Today (10 November) HM Treasury has confirmed its commitment to replacement capital for venture capital trusts.

Speaking today at an Association of Investment Companies conference on VCTs, David Gauke, financial secretary to HM Treasury, said: “I’ve made a commitment to introduce greater flexibility for replacement capital in the schemes.

“While this is subject to state aid approval my officials are already engaging with the European Commission to deliver this.

“Following the Summer Budget announcements, many of you made representations to me and my officials about the issue of replacement capital, which is the purchase of secondary shares when accompanied by a significant new investment into a business.

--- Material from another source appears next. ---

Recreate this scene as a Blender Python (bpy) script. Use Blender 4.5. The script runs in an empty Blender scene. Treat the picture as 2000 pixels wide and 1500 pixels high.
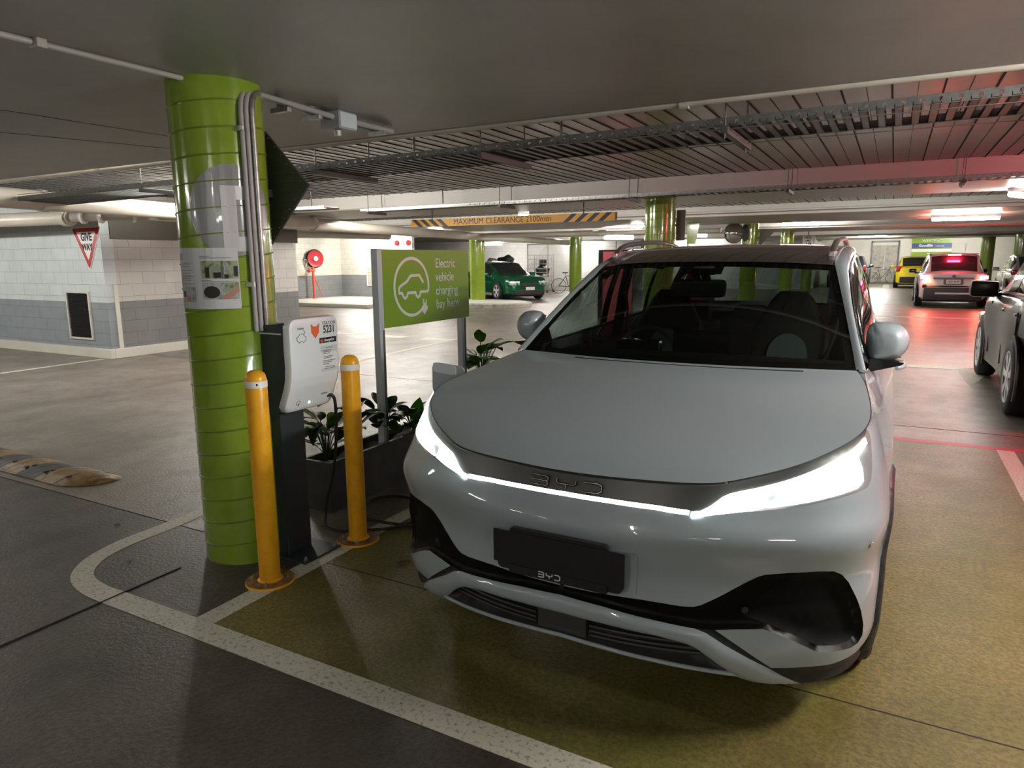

“While the primary purpose of these schemes is to provide funding for small companies many of you have put forward the argument that as part of new investment some reorganisation of capital may be needed. This can involve the need to purchase the shares of existing shareholders.

“I’ve listened to your concerns and as a result I’ve made a commitment to introduce greater flexibility for replacement capital in the schemes.”

The post-general election Summer Budget, which took place in July 2015, introduced additional new rules for VCTs.

As well as providing new capital, VCT deals often involve an element of replacement capital (to buy out an employee shareholder, external shareholder, or allow management to realise some capital) – this will no longer be permitted

The implications of this is if VCTs can no longer provide replacement capital, they will be seen as a less attractive source of funding.

The rule means management buy-out (MBO) transactions will no longer be possible – these are the bread and butter of many generalist VCT managers, chiefly because of their simplicity and lower-risk profile.

Experts predicted the investment universe will be reduced and a funding gap will be created.

Speaking at the same event, Guy Rainbaird, public affairs director at the Association of Investment Companies, said “We have to recognise that however much internally as an industry we find difficulties with these new rules the constraints that the government faces are pretty tough and if you think about replacement capital itself this is sort of illustrative.”